Several weeks ago it was revealed that Palm's new Pre smart phone was capable of directly syncing with iTunes.  It was widely speculated at the time that Apple might have a problem with Palm interfacing itself to iTunes.

Now Apple has released an iTunes support document that appears to be aimed directly at Palm.  In the document, Apple warns:

Apple is aware that some third-parties claim that their digital media players are able to sync with Apple software. However, Apple does not provide support for, or test for compatibility with, non-Apple digital media players and, because software changes over time, newer versions of Apple's iTunes software may no longer provide syncing functionality with non-Apple digital media players.

In other words, Apple is likely planning to try to lock the Palm Pre out of iTunes.  The move is contrary to Palm's expectations.  Last month when Palm investor Roger McNamee was asked whether Apple would try to lock the Pre out of iTunes, he responded, "I don’t think so. They are practically a monopolist and this is what consumers want. Consumers own all this media. I find it hard to believe that Apple will get bent out of shape."

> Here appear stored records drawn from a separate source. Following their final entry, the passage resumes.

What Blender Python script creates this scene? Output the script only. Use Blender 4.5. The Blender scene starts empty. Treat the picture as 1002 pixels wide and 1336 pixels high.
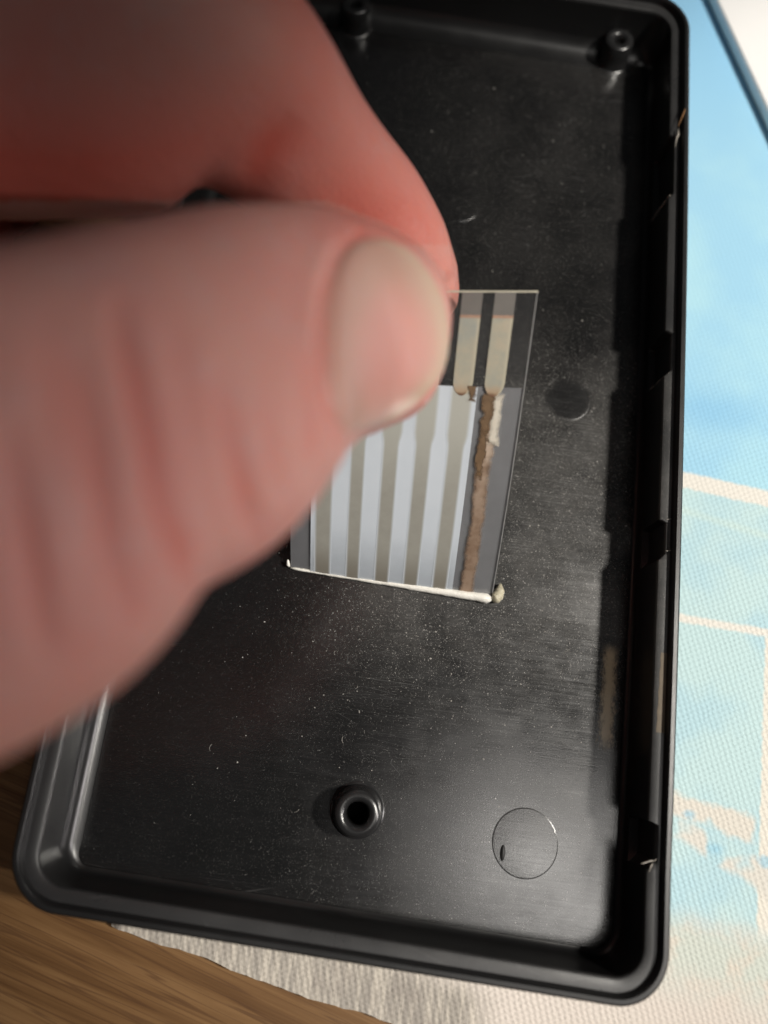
import bpy, bmesh, math, random
import numpy as np
from mathutils import Vector, Matrix
random.seed(7); rng = np.random.default_rng(7)
SC = bpy.context.scene
SC.unit_settings.scale_length = 0.01          # one unit is one centimetre
COL = SC.collection

# ------------------------------------------------------------------ camera
R_CAM = np.array([[0.99085881, 0.1293443, 0.03832583],
                  [0.13487612, -0.95551071, -0.26231225],
                  [0.00269215, 0.26508364, -0.96422166]])   # right, down, forward
RIM = 1.3                                                    # height of the case rim
EYE = np.array([-0.1079630, -4.6383653, 9.4695876 + RIM])
cam_d = bpy.data.cameras.new('camera'); cam = bpy.data.objects.new('camera', cam_d); COL.objects.link(cam)
m = Matrix.Identity(4)
for i in range(3):
    m[i][0] = R_CAM[0][i]; m[i][1] = -R_CAM[1][i]; m[i][2] = -R_CAM[2][i]; m[i][3] = EYE[i]
cam.matrix_world = m
cam_d.sensor_fit = 'HORIZONTAL'; cam_d.sensor_width = 36.0; cam_d.lens = 36.0 * 1000 / 1002
cam_d.clip_start = 0.05; cam_d.clip_end = 1000
cam_d.dof.use_dof = True; cam_d.dof.focus_distance = 10.0; cam_d.dof.aperture_fstop = 0.14
cam_d.dof.aperture_blades = 0
SC.camera = cam
SC.view_settings.view_transform = 'Standard'; SC.view_settings.look = 'None'
SC.view_settings.exposure = 0.0; SC.view_settings.gamma = 1.0
SC.cycles.max_bounces = 10; SC.cycles.transparent_max_bounces = 16

# ------------------------------------------------------------------ light: a dim room, a key spot and an added thumb fill to the right, a pale ceiling panel
world = bpy.data.worlds.new('World'); SC.world = world; world.use_nodes = True
bg = world.node_tree.nodes['Background']; bg.inputs[0].default_value = (0.9, 0.95, 1.0, 1); bg.inputs[1].default_value = 0.018

def aim(o, target):
    o.rotation_euler = (Vector(target) - o.location).to_track_quat('-Z', 'Y').to_euler()

def lamp(name, kind, loc, target, power, color, **kw):
    d = bpy.data.lights.new(name, kind); o = bpy.data.objects.new(name, d); COL.objects.link(o)
    o.location = loc; aim(o, target); d.energy = power; d.color = color
    for k, v in kw.items(): setattr(d, k, v)
    return o
lamp('key_spot', 'SPOT', (32, 0, 44), (13.8, -3.0, 0), 138000, (1.0, 0.95, 0.87),
     spot_size=math.radians(36.8), spot_blend=0.20, shadow_soft_size=2.3)  # key from the right; cone edge cut to stand for an unseen phone's shadow
lamp('thumb_fill', 'SPOT', (50, -12, 28), (-1, -6.3, 4.3), 44000, (1.0, 0.94, 0.92),
     spot_size=math.radians(12.5), spot_blend=0.24, shadow_soft_size=1.0)  # added narrow fill that brightens the thumb and spares the forefinger
lamp('ceiling_panel', 'AREA', (31, -23, 105), (0, -2, 0), 9000, (1.0, 0.96, 0.91), shape='RECTANGLE', size=22, size_y=30)

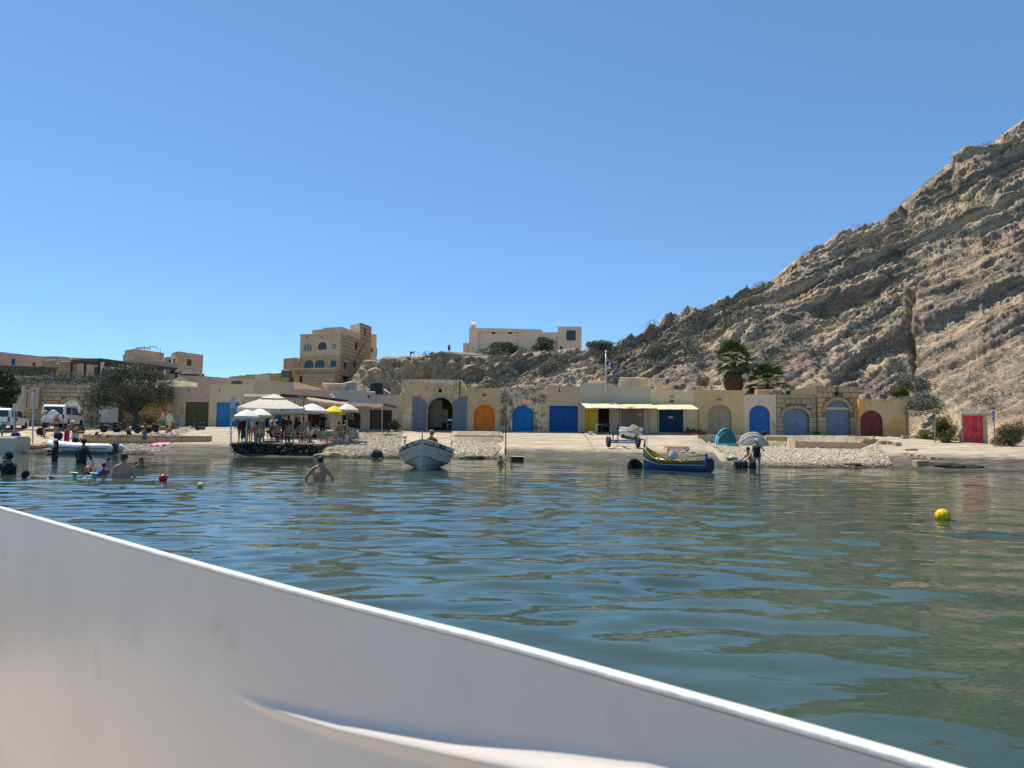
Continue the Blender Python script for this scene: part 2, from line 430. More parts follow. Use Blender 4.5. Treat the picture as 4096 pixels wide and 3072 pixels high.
def build_pebbles():
    ic = bmesh.new(); bmesh.ops.create_icosphere(ic, subdivisions=1, radius=1)
    iv = np.array([v.co[:] for v in ic.verts]); jf = np.array([[v.index for v in f.verts] for f in ic.faces]); ic.free()
    rs = np.random.RandomState(5)
    zones = [('pebble_beach', 330, 830, 44.2, 56, 6000), ('pebble_beach', 700, 990, 54, 61.5, 4500), ('pebble_beach', 1270, 1660, 44.2, 58.4, 12000),
             ('pebble_beach', 1812, 2014, 45.8, 53.2, 6000), ('pebble_beach', 2800, 3570, 37.8, 52.9, 21000)]
    for name, a, b_, d0, d1, n in zones:
        D = np.sqrt(rs.uniform(d0**2, d1**2, n)); px = rs.uniform(a, b_, n)
        # ragged margins
        e = 30*fbm(np.stack([D*.7, px*.004, D*0], -1), 3, 8)
        ok = (px+e > a+18) & (px+e < b_-18)
        if a == 2800: ok &= (D < 51.6) | (px < 3160)
        if a == 2800: ok &= px > np.interp(D, [38, 46, 53], [2935, 2890, 2830])
        if a == 330: ok &= (D < 49.5) | (px > 480)
        if a == 330: ok &= px < np.interp(D, [44, 50, 56], [640, 745, 800])
        if a == 1270: ok &= (px < np.interp(D, [45, 58], [1600, 1625])) & ((px > 1300) | (D > 52))
        D, px = D[ok], px[ok]; n = len(D)
        X = (px-2048)/3000*D; Z = Gz(X, D)
        s = rs.uniform(.034, .072, n)*(1+.9*(rs.rand(n) > .97))
        sc_ = np.stack([s*rs.uniform(.8, 1.4, n), s*rs.uniform(.7, 1.1, n), s*rs.uniform(.45, .75, n)], -1)
        th = rs.rand(n)*6.28; c, si = np.cos(th), np.sin(th)
        V = iv[None]*sc_[:, None]*(1+.16*rs.randn(n, len(iv), 1))
        VX = V[..., 0]*c[:, None]-V[..., 1]*si[:, None]; VY = V[..., 0]*si[:, None]+V[..., 1]*c[:, None]
        V = np.stack([VX+X[:, None], VY+D[:, None], V[..., 2]+(Z+.2*s)[:, None]], -1)
        Fc = (jf[None]+(np.arange(n)*len(iv))[:, None, None]).reshape(-1, 3)
        o = npmesh(name, V.reshape(-1, 3), Fc, M_PEB); tag(o, kind='stuff', label='pale rounded pebbles lying on the beach', cat='pebbles')
build_pebbles()
# ------------------------------------------------------------------ hill: one lofted rock surface from the far-left terrace to the big slope on the right
HT = np.array([  # px, foot row, foot distance, ridge row, ridge distance, curve, roughness
 (-900,1720,70,1478,84,1.2,.15),(0,1720,70,1500,84,1.2,.15),(300,1720,69.5,1512,83,1.2,.15),(700,1720,69,1520,82,1.2,.15),(900,1700,69,1548,80,1.2,.15),
 (1130,1690,68,1566,78,1,.2),(1380,1680,66,1566,74,1,.3),(1440,1660,66,1445,72,.8,.7),(1490,1660,65.8,1434,71,.7,.8),(1560,1660,65.5,1422,70.5,.6,.85),
 (1720,1655,65.5,1406,71,.6,.8),(1850,1655,65.5,1402,72.5,.7,.8),(2000,1655,65.5,1414,75,.8,.9),(2320,1655,65,1414,79,.9,1),(2408,1655,64.8,1388,81,.9,1),
 (2472,1655,64.5,1372,83,.95,1),(2593,1650,64.2,1327,86,1,1),(2778,1650,64,1253,89,1,1),(3056,1650,63.8,1151,94,1,1),(3241,1650,63.5,1032,97,1,1),
 (3408,1705,62,949,100,1,1),(3611,1778,58.5,847,103,1,1),(3741,1795,54,746,104,1,1),(3824,1806,52,681,105,1,1),(3926,1815,50,588,106,1,1),
 (4096,1832,46.5,490,108,1,1),(4500,1860,42,262,111,1,1),(5000,1850,40,40,113,1,1)], float)
def build_hill():
    pxs = np.concatenate([np.arange(-900, 1380, 24), np.arange(1380, 3400, 5.5), np.arange(3400, 4300, 5), np.arange(4300, 5001, 25)])
    NT = 300; ts = np.linspace(0, 1, NT)
    cols = [np.interp(pxs, HT[:, 0], HT[:, k]) for k in range(1, 7)]
    yb, Db, yt, Dt, g, ro = [c[None, :] for c in cols]
    Dt = Dt+12*sstep(2400, 3000, pxs)[None]
    T = ts[:, None]
    PY = yb+(yt-yb)*T; D = Db+(Dt-Db)*T**g; PX = np.broadcast_to(pxs[None], PY.shape)
    R = np.array(RM); ray = np.stack([PX-2048, 1536-PY, np.full(PY.shape, -F)], -1) @ R.T
    V = np.array(CAM)+ray*(D/ray[..., 1])[..., None]
    du = np.gradient(V, axis=1); dv = np.gradient(V, axis=0)
    nr = np.cross(du, dv); nr /= np.linalg.norm(nr, axis=-1, keepdims=True)+1e-9
    nr *= np.sign(-nr[..., 1:2]+1e-6)
    a = math.radians(25); x, y, z = V[..., 0], V[..., 1], V[..., 2]
    u = x*np.cos(a)+z*np.sin(a); s = -x*np.sin(a)+z*np.cos(a)
    q = lambda fu, fy, fs, o=0: np.stack([u*fu+o, y*fy+o, s*fs+o], -1)
    wp = 1.8*fbm(q(.03, .04, .05), 3, 1)
    q2 = lambda fu, fs, o=0: np.stack([u*fu+o, y*.05+o, (s+wp)*fs+o], -1)
    led = np.tanh(5*vnoise(q2(.02, .42), 61))*(.45+.75*sstep(-.35, .3, fbm(q(.03, .05, .2, 3), 3, 9)))
    led2 = np.tanh(4.5*vnoise(q2(.05, 1.2, 5), 62))+.7*np.tanh(4*vnoise(q2(.11, 3.0, 9), 63))
    rg = 1-np.abs(fbm(q(.14, .3, 1.0), 5, 20, .6))*2.4
    lump = fbm(q(.09, .10, .14, 2), 4, 30)
    fine = fbm(np.stack([x*1.5, y*1.5, z*1.9], -1), 5, 40, .6)
    knob = np.abs(fbm(np.stack([x*.55, y*.55, z*.7], -1), 4, 50, .55))
    hill = sstep(2150, 2500, PX)
    d_hill = .85*led+.46*led2+.65*rg-.3+.8*lump+.75*fine
    d_crag = 1.7*lump+1.9*knob-.7+.35*fine+.5*led
    dsp = hill*d_hill+(1-hill)*d_crag
    # deep vertical crevice and the undercut band
    cx = np.interp(PY, [1080, 1180, 1300, 1560], [3700, 3655, 3640, 3628])+16*fbm(np.stack([PY*.02, PY*0, PY*0], -1), 3, 70); wd = np.interp(PY, [1050, 1200, 1450, 1560], [8, 13, 17, 26])
    dsp -= 2.0*np.exp(-((PX-cx)/wd)**2)*sstep(1060, 1180, PY)*sstep(1600, 1550, PY)
    bx = np.interp(PX, [2850, 3050, 3250, 3420, 3560], [1345, 1300, 1232, 1180, 1100])
    w_ = sstep(2840, 2960, PX)*sstep(3580, 3480, PX)
    dsp += w_*(1.3*np.exp(-((PY-bx+34)/20)**2)-1.6*np.exp(-((PY-bx-6)/13)**2))
    # block outcrop high on the right
    ob = sstep(3800, 3840, PX)*sstep(4010, 3950, PX)
    dsp += ob*(2.2*np.exp(-((PY-690)/70.)**2)-1.6*np.exp(-((PY-800)/26.)**2))
    # caves in the crag below the chapel (dark hollows)
    for cxx, cyy, rx, ry, am in ((1680, 1500, 90, 34, 2.2), (1850, 1490, 70, 22, 1.8), (2020, 1510, 34, 22, 2.0), (2110, 1455, 50, 16, 1.7), (1500, 1560, 60, 50, 2.2), (2490, 1540, 60, 16, 1.5), (2330, 1560, 40, 20, 1.6)):
        dsp -= am*np.exp(-((PX-cxx)/rx)**2-((PY-cyy)/ry)**2)
    dsp *= ro*(.25+.75*np.sin(np.clip(T*1.08+.02, 0, 1)*pi*.5))
    lowleft = sstep(1400, 1430, PX); dsp = dsp*lowleft+.25*fine*(1-lowleft)
    V = V+nr*dsp[..., None]
    V[..., 2] += (1.1*fbm(np.stack([PX*.011, PX*0+3, PX*0], -1), 4, 81, .6)+.3*np.tanh(5*vnoise(np.stack([PX*.03, PX*0, PX*0], -1), 82)))*sstep(.86, 1, T)*sstep(2300, 2700, PX)
    # back of the ridge and plateau
    back = []
    for k, (dd, dz) in enumerate(((6, -.5), (25, -3), (80, -14))):
        e = V[-1].copy(); e[:, 1] += dd
        e[:, 2] += dz*sstep(2300, 2700, pxs)+.110*dd*(1-sstep(2300, 2700, pxs))*sstep(1400, 1440, pxs); back.append(e)
    V = np.concatenate([V, np.array(back)], 0)
    n = len(pxs); i = np.arange(V.shape[0]-1)[:, None]*n+np.arange(n-1)[None]
    o = npmesh('hill', V.reshape(-1, 3), np.stack([i, i+1, i+n+1, i+n], -1).reshape(-1, 4), M_ROCK, smooth=False)
    tag(o, kind='structure')
    return V[:NT], PX, PY
HV, HPX, HPY = build_hill()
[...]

Palm spokeswoman Lynn Fox blasted back at Apple saying that if it makes such a move it will be hurting its customers, and she points out that Palm could switch to third party software, which Apple has been unable to lock out of iTunes.  She states, "Palm’s media sync works with the current version of iTunes.  If Apple chooses to disable media sync in a future version of iTunes, it will be a direct blow to their users who will be deprived of a seamless synchronization experience. However, people will have options. They can stay with the iTunes version that works to sync their music on their Pre, they can transfer the music via USB, and there are other third-party applications we could consider."

It's clear that feathers are ruffled so look for more developments in the future.  Apple has shown itself in the past more than willing to take action to lock out its products from third parties.  And Apple has already warned Palm and others that it may take legal action against them for "mimicking the iPhone" and using multi-touch, for which Apple holds a patent.